Stored dataset items:
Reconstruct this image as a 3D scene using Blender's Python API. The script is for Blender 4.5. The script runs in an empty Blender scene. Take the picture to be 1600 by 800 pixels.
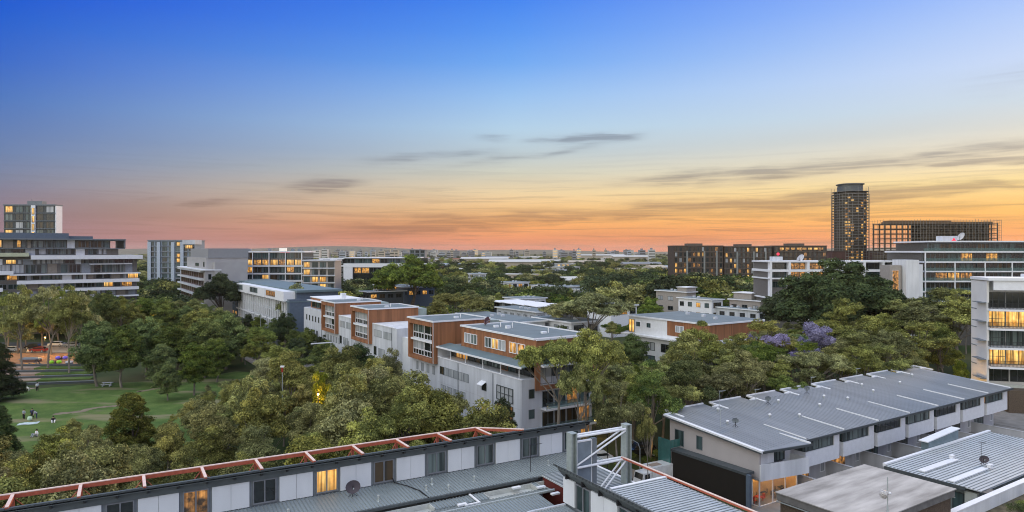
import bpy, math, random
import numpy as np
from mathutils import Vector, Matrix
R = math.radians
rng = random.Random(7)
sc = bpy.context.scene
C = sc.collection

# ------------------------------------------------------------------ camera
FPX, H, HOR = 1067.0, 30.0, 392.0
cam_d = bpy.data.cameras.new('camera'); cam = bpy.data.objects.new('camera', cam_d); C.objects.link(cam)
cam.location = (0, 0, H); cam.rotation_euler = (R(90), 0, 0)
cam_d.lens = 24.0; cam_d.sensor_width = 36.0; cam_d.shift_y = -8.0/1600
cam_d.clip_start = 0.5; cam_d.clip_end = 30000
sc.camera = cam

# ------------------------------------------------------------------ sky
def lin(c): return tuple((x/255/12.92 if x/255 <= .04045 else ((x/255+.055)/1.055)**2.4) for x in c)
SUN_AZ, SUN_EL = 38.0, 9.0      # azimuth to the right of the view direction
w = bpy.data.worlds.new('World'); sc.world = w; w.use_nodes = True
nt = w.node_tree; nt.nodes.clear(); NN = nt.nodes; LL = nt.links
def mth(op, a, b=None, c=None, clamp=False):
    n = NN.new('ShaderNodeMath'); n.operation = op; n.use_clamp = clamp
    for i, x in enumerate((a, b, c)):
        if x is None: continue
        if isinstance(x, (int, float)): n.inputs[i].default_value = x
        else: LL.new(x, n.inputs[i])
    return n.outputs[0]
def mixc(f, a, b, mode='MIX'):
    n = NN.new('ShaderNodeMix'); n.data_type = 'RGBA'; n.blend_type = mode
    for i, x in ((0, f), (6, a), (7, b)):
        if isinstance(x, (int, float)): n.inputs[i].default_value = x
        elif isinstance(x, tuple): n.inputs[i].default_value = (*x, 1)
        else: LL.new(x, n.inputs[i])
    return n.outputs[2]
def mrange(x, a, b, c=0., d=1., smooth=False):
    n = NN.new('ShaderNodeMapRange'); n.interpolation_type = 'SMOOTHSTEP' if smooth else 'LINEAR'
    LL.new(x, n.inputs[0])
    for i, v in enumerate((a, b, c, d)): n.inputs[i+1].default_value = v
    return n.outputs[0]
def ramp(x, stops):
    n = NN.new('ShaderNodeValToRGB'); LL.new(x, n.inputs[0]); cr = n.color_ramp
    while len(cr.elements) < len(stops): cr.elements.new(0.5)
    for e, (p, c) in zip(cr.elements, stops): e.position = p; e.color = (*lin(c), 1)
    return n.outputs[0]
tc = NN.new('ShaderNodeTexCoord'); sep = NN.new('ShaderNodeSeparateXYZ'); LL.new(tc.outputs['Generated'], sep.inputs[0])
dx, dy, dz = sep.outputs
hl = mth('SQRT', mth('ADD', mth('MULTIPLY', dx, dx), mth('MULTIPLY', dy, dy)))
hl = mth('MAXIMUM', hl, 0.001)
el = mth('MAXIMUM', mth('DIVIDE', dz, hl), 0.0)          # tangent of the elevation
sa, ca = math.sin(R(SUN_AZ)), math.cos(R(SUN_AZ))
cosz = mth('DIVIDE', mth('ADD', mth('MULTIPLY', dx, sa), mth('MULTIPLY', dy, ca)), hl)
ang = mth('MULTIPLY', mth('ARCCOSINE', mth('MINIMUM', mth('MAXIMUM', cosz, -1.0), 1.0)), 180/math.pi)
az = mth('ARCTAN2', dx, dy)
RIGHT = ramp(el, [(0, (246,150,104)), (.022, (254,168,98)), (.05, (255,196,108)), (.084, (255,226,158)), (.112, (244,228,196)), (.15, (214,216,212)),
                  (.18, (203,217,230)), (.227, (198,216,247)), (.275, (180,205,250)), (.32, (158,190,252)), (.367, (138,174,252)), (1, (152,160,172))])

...

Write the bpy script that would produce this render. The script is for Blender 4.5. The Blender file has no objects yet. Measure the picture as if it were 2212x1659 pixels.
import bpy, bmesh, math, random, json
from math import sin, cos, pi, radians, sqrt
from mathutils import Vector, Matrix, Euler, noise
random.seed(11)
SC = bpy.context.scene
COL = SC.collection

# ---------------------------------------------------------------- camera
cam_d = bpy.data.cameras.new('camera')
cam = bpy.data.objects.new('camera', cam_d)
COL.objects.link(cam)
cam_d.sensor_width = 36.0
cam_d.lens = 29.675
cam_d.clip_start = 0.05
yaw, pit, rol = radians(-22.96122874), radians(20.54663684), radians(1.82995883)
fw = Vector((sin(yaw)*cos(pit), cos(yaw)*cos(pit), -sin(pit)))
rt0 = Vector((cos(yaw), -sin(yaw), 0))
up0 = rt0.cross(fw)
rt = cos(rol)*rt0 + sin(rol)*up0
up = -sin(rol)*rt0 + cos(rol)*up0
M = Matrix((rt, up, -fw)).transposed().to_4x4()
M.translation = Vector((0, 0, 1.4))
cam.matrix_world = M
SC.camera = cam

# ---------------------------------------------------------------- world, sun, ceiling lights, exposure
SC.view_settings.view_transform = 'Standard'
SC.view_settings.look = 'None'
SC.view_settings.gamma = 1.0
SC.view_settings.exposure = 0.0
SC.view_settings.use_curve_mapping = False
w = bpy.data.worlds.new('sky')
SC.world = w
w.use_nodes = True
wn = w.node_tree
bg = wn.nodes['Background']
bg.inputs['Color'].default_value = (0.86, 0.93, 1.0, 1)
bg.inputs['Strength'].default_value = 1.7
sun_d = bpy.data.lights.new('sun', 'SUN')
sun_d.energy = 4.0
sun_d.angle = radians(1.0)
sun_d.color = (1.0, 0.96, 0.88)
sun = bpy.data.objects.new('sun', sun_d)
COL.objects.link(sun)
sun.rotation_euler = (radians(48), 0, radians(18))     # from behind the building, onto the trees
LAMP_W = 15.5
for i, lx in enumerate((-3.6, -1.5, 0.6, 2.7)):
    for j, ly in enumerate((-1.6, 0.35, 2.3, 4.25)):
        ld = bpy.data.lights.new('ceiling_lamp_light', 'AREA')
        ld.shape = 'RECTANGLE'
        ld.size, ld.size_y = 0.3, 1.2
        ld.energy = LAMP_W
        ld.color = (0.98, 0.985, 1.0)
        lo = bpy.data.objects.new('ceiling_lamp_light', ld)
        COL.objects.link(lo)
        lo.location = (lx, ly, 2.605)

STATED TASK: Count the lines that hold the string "objects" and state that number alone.

SOLVED EXERCISE: 8